In this Naked Capitalism piece, Yves expresses her opinion that despite last week’s reported attempts to reframe MERS and provide fig leaf cover for the allies of bank bailouts, this is unlikely to happen.

The industry is seeking legislation that would effectively affirm MERS’s legality and block any bill that would call into question what MERS does.

The latter bit, trying to block anti-MERS legislation, does have a shred of logic, given that the electronic database is coming under unfavorable scrutiny. Not only has Marcy Kaptur proposed legislation that would bar Fannie and Freddie from buying mortgages registered in MERS, but even Republican senator Richard Shelby, who once owned a title insurer, roughed up MERS president R.K. Arnold in hearings earlier this week.
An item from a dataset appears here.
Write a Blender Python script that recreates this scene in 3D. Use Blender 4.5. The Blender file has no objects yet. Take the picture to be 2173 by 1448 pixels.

But the idea of passing a Federal statue to solve MERS’ growing state-level problems is a huge stretch. As the latest report of the Congressional Oversight Panel noted,

In the absence of more guidance from state courts, it is difficult to ascertain the impact of the use of MERS on the foreclosure process. The uncertainty is compounded by the fact that the issue is rooted in state law and lies in the hands of 50 states judges and legislatures.

We’ve been told that Constitutional scholars have said that repeated Supreme Court decisions have found real estate transactions to be beyond the reach of Commerce clause, and hence not subject to Federal intervention. So the idea that MERS can be legitimated by Congress appears far-fetched.

She is probably right on this particular legislative idea. But I would not underestimate the power of the banks, and this is about the banks, not about MERS. The banks run the governments, as the selling out of the Irish people to save bankers and bondholders attests. Even Moody’s is explicit that the aid package from the EU shifts the burden of the banks to the Irish sovereign. Governments may fall, but institutional bondholders won’t.  In fact, the trans-national companies that went to Ireland to evade U.S. income taxes won’t help out either.  Several of these threatened to pull out if Ireland if their tax scheme is modified.